= Record extracts =
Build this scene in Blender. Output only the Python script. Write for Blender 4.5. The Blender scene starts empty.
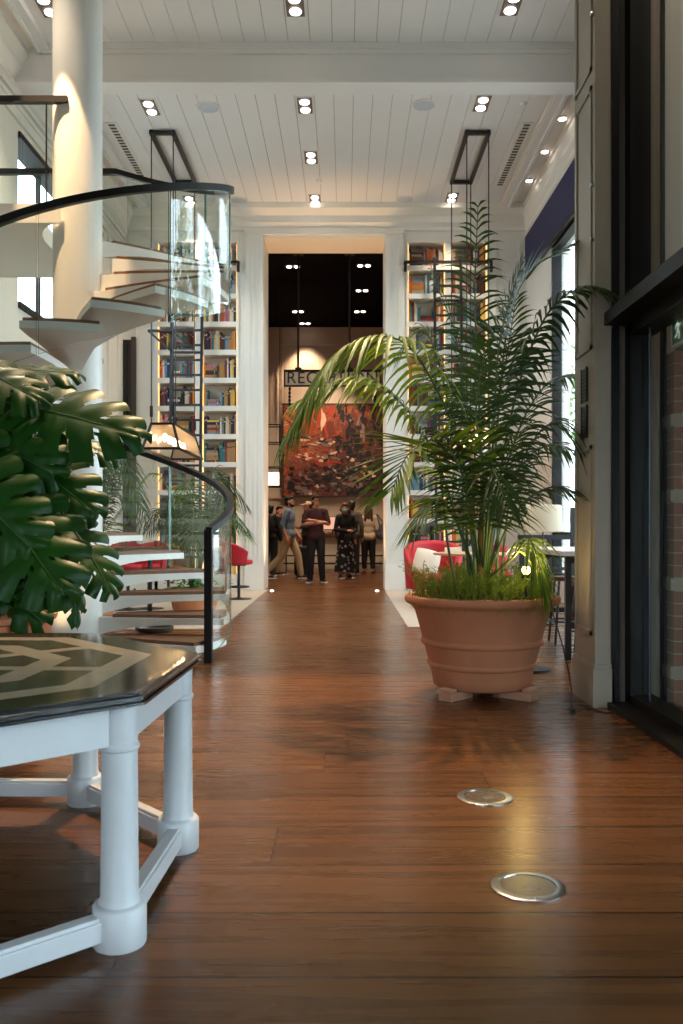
import bpy, bmesh, math, random
from mathutils import Vector, Matrix, Euler
C = bpy.context.scene.collection
PI = math.pi
random.seed(7)
F, CX, CY, H = 880.0, 345.0, 527.0, 1.15      # focal length in pixels, vanishing point, eye height (m)
def at(px, py, Y): return Vector(((px-CX)*Y/F, Y, H-(py-CY)*Y/F))
def fl(px, py):                                # point on the floor under a pixel
    Y = H*F/(py-CY); return Vector(((px-CX)*Y/F, Y, 0))
def V(*a): return Vector(a)

# ------------------------------------------------------------------ materials
MATS = {}
def srgb(r, g, b):
    f = lambda c: (c/255/12.92) if c/255 <= .04045 else ((c/255+.055)/1.055)**2.4
    return (f(r), f(g), f(b), 1)
def mat(name, col, rough=.5, metal=0, var=.08, scale=6, bump=0, spec=.5, emit=None, estr=0, coat=0, stretch=None):
    if name in MATS: return MATS[name]
    m = bpy.data.materials.new(name); m.use_nodes = True; MATS[name] = m
    nt = m.node_tree; b = nt.nodes['Principled BSDF']
    b.inputs['Roughness'].default_value = rough; b.inputs['Metallic'].default_value = metal
    b.inputs['Specular IOR Level'].default_value = spec; b.inputs['Coat Weight'].default_value = coat
    tc = nt.nodes.new('ShaderNodeTexCoord'); n = nt.nodes.new('ShaderNodeTexNoise'); n.inputs['Scale'].default_value = scale
    n.inputs['Detail'].default_value = 4
    src = tc.outputs['Object']
    if stretch:
        mp = nt.nodes.new('ShaderNodeMapping'); mp.inputs['Scale'].default_value = stretch
        nt.links.new(src, mp.inputs['Vector']); src = mp.outputs['Vector']
    nt.links.new(src, n.inputs['Vector'])
    mx = nt.nodes.new('ShaderNodeMix'); mx.data_type = 'RGBA'
    mx.inputs[6].default_value = tuple(c*(1-var) for c in col[:3])+(1,)
    mx.inputs[7].default_value = tuple(min(1, c*(1+var)) for c in col[:3])+(1,)
    nt.links.new(n.outputs['Fac'], mx.inputs[0]); nt.links.new(mx.outputs[2], b.inputs['Base Color'])
    if bump:
        bp = nt.nodes.new('ShaderNodeBump'); bp.inputs['Strength'].default_value = bump; bp.inputs['Distance'].default_value = .01
        nt.links.new(n.outputs['Fac'], bp.inputs['Height']); nt.links.new(bp.outputs['Normal'], b.inputs['Normal'])
    if emit:
        b.inputs['Emission Color'].default_value = emit; b.inputs['Emission Strength'].default_value = estr
    return m
def glass_mat(name, tint=(.97, .99, .98, 1), refl=1.0, rough=0.0, ior=1.5):
    m = bpy.data.materials.new(name); m.use_nodes = True; MATS[name] = m
    nt = m.node_tree; nt.nodes.clear()
    o = nt.nodes.new('ShaderNodeOutputMaterial'); t = nt.nodes.new('ShaderNodeBsdfTransparent'); t.inputs[0].default_value = tint
    g = nt.nodes.new('ShaderNodeBsdfGlossy'); g.inputs['Roughness'].default_value = rough; g.inputs[0].default_value = (1, 1, 1, 1)
    f = nt.nodes.new('ShaderNodeFresnel'); ge = nt.nodes.new('ShaderNodeNewGeometry')
    im = nt.nodes.new('ShaderNodeMath'); im.operation = 'MULTIPLY_ADD'; im.inputs[1].default_value = 1/ior-ior; im.inputs[2].default_value = ior
    nt.links.new(ge.outputs['Backfacing'], im.inputs[0]); nt.links.new(im.outputs[0], f.inputs[0])   # a thin pane: same reflection from both sides
    mu = nt.nodes.new('ShaderNodeMath'); mu.operation = 'MULTIPLY'; mu.inputs[1].default_value = refl; mu.use_clamp = True
    mx = nt.nodes.new('ShaderNodeMixShader')
    nt.links.new(f.outputs[0], mu.inputs[0]); nt.links.new(mu.outputs[0], mx.inputs[0])
    nt.links.new(t.outputs[0], mx.inputs[1]); nt.links.new(g.outputs[0], mx.inputs[2]); nt.links.new(mx.outputs[0], o.inputs[0])
    return m
def emit_mat(name, col, s):
    return mat(name, col, .4, emit=col, estr=s)

white = mat('white_paint', srgb(226, 222, 213), .45, var=.03, scale=2)
ceilm = mat('ceiling_paint', srgb(222, 222, 220), .5, var=.02, scale=2)
cream = mat('cream_panel_paint', srgb(226, 216, 200), .5, var=.03, scale=2)
beige = mat('beige_beadboard_paint', srgb(200, 178, 158), .55, var=.04, scale=3)
tablewhite = mat('scuffed_white_paint', srgb(210, 211, 214), .4, var=.05, scale=14)
stairwhite = mat('white_steel_paint', srgb(232, 228, 220), .4, var=.02)
pillarpaint = mat('aged_putty_paint', srgb(158, 145, 127), .5, var=.06, scale=5)
black = mat('black_metal', srgb(22, 21, 21), .4, var=.1)
bronze = mat('dark_bronze_frame', srgb(17, 13, 11), .5, var=.15, spec=.25)
brownframe = mat('brown_frame', srgb(62, 50, 42), .45, var=.1)
chrome = mat('brushed_steel', srgb(170, 175, 180), .28, 1, var=.1, scale=30)
darkceil = mat('night_black_ceiling', srgb(6, 5, 9), .9, spec=.05)
walnut = mat('walnut_wood', srgb(112, 76, 50), .4, var=.3, scale=4, stretch=(1, 8, 8))
oak = mat('pale_oak_wood', srgb(176, 140, 104), .45, var=.2, scale=4, stretch=(1, 8, 8))
terra = mat('terracotta', srgb(188, 122, 88), .85, var=.2, scale=4, bump=.2, spec=.2)
terra2 = mat('terracotta_salts', srgb(196, 142, 114), .85, var=.2, scale=7, bump=.15)
soil = mat('dark_soil', srgb(48, 36, 26), .95, var=.4, scale=40, bump=.5)
red = mat('red_upholstery', srgb(178, 24, 38), .6, var=.12, scale=20)
navy = mat('navy_blind_cloth', srgb(28, 30, 74), .7, var=.08)
tile = mat('grey_beige_stone_tile', srgb(172, 160, 144), .4, var=.1, scale=5)
linen = mat('cream_linen', srgb(236, 226, 206), .8)
palmgreen = mat('palm_leaf_green', srgb(86, 112, 28), .45, var=.35, scale=5, spec=.35)
palmdark = mat('deep_palm_leaf_green', srgb(46, 68, 28), .45, var=.4, scale=5, spec=.35)
stemgreen = mat('palm_stem_green', srgb(70, 92, 44), .5, var=.3, scale=9)
stembrown = mat('fibrous_palm_stem', srgb(98, 72, 48), .8, var=.4, scale=12, bump=.4)
mongreen = mat('monstera_leaf_green', srgb(26, 68, 13), .42, var=.35, scale=4, spec=.25)
ferngreen = mat('feathery_fern_green', srgb(108, 126, 48), .8, var=.35, scale=9, spec=.2)
leafgreen = mat('small_leaf_green', srgb(74, 120, 40), .5, var=.35, scale=9)
treegreen = mat('tree_leaf_green', srgb(112, 150, 84), .7, var=.35, scale=2)
bark = mat('grey_bark', srgb(104, 92, 80), .9, var=.3, scale=9, bump=.4)
def translucent(m, w=.3):
    nt = m.node_tree; b = nt.nodes['Principled BSDF']; out = nt.nodes['Material Output']
    t = nt.nodes.new('ShaderNodeBsdfTranslucent'); mx = nt.nodes.new('ShaderNodeMixShader'); mx.inputs[0].default_value = w
    src = b.inputs['Base Color'].links[0].from_socket
    nt.links.new(src, t.inputs[0]); nt.links.new(b.outputs[0], mx.inputs[1]); nt.links.new(t.outputs[0], mx.inputs[2])
    nt.links.new(mx.outputs[0], out.inputs[0])
for m_ in (palmgreen, palmdark, ferngreen, leafgreen, treegreen): translucent(m_)
translucent(linen, .5); translucent(mongreen, .12)
glass = glass_mat('clear_glass')
stairglass = glass_mat('stair_glass', (.965, .99, .98, 1), .8)
railblack = mat('matt_black_rail', srgb(18, 16, 15), .5, spec=.25)
lanternglass = glass_mat('seeded_lantern_glass', (.96, .90, .82, 1), 1.0, .03)
def frosted(m, w, col):
    nt = m.node_tree; o = nt.nodes['Material Output']; s0 = o.inputs[0].links[0].from_socket
    t = nt.nodes.new('ShaderNodeBsdfTranslucent'); t.inputs[0].default_value = col; mx = nt.nodes.new('ShaderNodeMixShader'); mx.inputs[0].default_value = w
    nt.links.new(s0, mx.inputs[1]); nt.links.new(t.outputs[0], mx.inputs[2]); nt.links.new(mx.outputs[0], o.inputs[0])
frosted(lanternglass, .35, (1, .82, .62, 1))
glassedge = mat('green_glass_edge', srgb(58, 128, 108), .15, var=.1)
bulb = emit_mat('warm_bulb', (1, .62, .3, 1), 22)
spotlamp = emit_mat('halogen_lamp', (1, .86, .74, 1), 7)
ledwarm = emit_mat('warm_led', (1, .5, .16, 1), 1.7)
lampshade_glow = emit_mat('glowing_lantern_panel', (1, .72, .42, 1), 2.2)

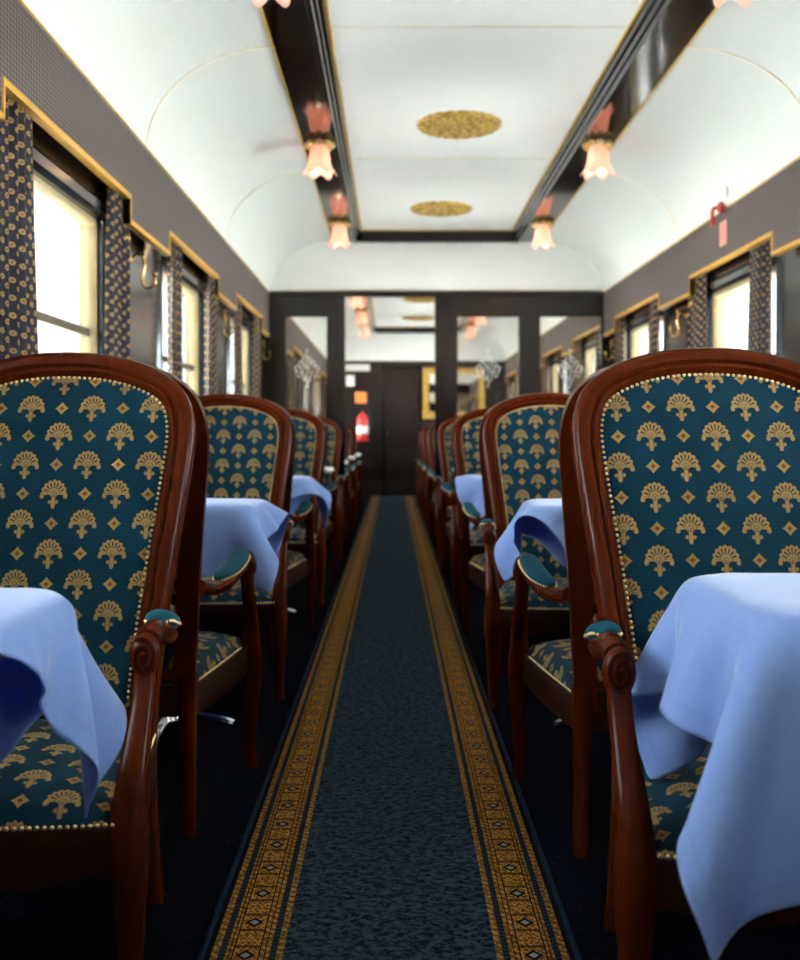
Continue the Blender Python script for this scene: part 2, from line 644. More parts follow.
def rounded_frame(name, mat, sgn, x_in, depth, yh, z0, z1, t, rad, parent):
    """window frame with rounded corners: sweep a strip round a rounded rectangle in the YZ plane"""
    pts = []
    zc, hh = (z0 + z1) / 2, (z1 - z0) / 2
    n = 6
    for (sy, sz, a0) in ((1, 1, 0), (-1, 1, 90), (-1, -1, 180), (1, -1, 270)):
        for k in range(n + 1):
            a = math.radians(a0 + 90 * k / n)
            pts.append((sy * (yh - rad) + rad * math.cos(a), zc + sz * (hh - rad) + rad * math.sin(a), math.cos(a), math.sin(a)))
    prof = [(0, 0), (t * 0.25, -0.012), (t * 0.75, -0.012), (t, 0.004), (t, depth), (0, depth)]
    vs, fs = [], []
    m_ = len(prof)
    for (y, z, ny, nz) in pts:
        for (i_, d_) in prof:
            vs.append((x_in + sgn * d_, y - ny * i_, z - nz * i_))
    L = len(pts)
    for i in range(L):
        for j in range(m_):
            a, b = (i + 1) % L, (j + 1) % m_
            fs.append((i * m_ + j, a * m_ + j, a * m_ + b, i * m_ + b))
    mb = MB().add(vs, fs)
    return mb.build(name, mat, parent, 30)

protos = {}
def make_window(sgn):
    e = empty('window_1')
    xi = XC + sgn * HW
    # dark moulded outer frame, cream sash, bronze transom, two panes
    rounded_frame('outer_frame', 'frame_black', sgn, xi, 0.075, OPEN_H, ZS, ZW, 0.072, 0.09, e)
    rounded_frame('sash', 'sash_cream', sgn, xi + sgn * 0.035, 0.05, OPEN_H - 0.064, ZS + 0.064, ZW - 0.064, 0.036, 0.04, e)
    ya = OPEN_H - 0.10
    xg = xi + sgn * 0.06
    MB().box(xg - 0.014, xg + 0.014, -ya, ya, 1.315, 1.345).build('transom', 'sash_bronze', e, 0)
    for z0, z1 in ((ZS + 0.10, 1.316), (1.344, ZW - 0.10)):
        MB().box(xg - 0.003, xg + 0.003, -ya, ya, z0, z1).build('pane', 'window_glass', e, 0)
    return e
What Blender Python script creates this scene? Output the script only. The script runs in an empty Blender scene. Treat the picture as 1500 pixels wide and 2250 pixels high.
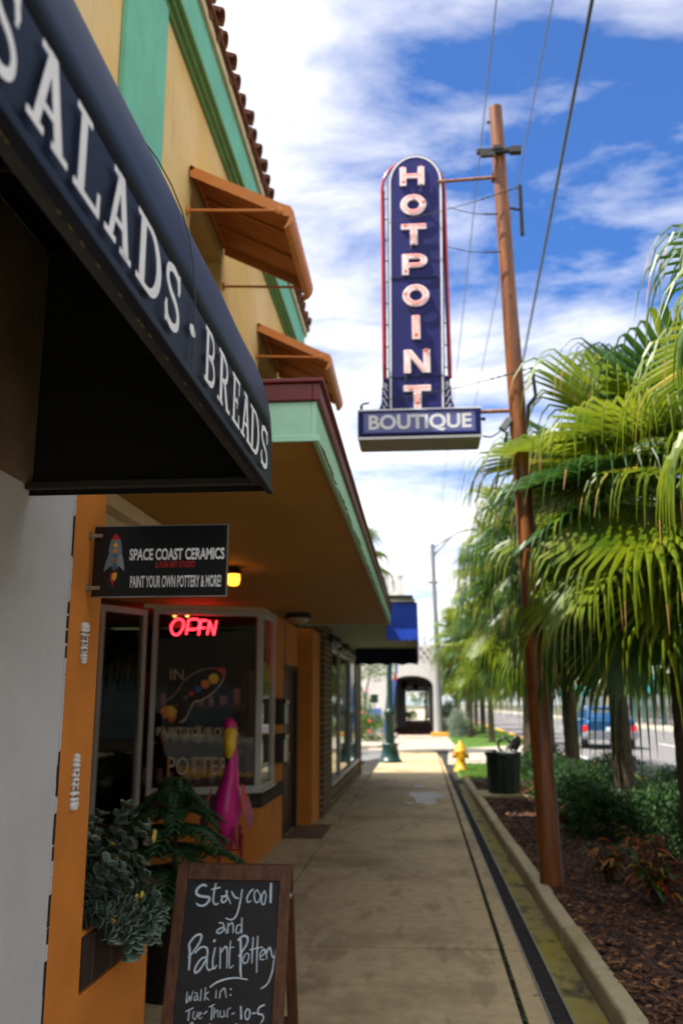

= Written problem =
Leave out the pictures, then repeat the listing above exactly from its first line to the line with "def V(*a): return Vector(a)", inclusive.

= Full solution =
Build this scene in Blender. Output only the Python script. Write for Blender 4.5. The Blender scene starts empty.
import bpy, bmesh, math, random
from mathutils import Vector, Matrix, Euler
C = bpy.context.scene.collection
PI = math.pi
random.seed(7)
F, CX, CY, H = 880.0, 345.0, 527.0, 1.15      # focal length in pixels, vanishing point, eye height (m)
def at(px, py, Y): return Vector(((px-CX)*Y/F, Y, H-(py-CY)*Y/F))
def fl(px, py):                                # point on the floor under a pixel
    Y = H*F/(py-CY); return Vector(((px-CX)*Y/F, Y, 0))
def V(*a): return Vector(a)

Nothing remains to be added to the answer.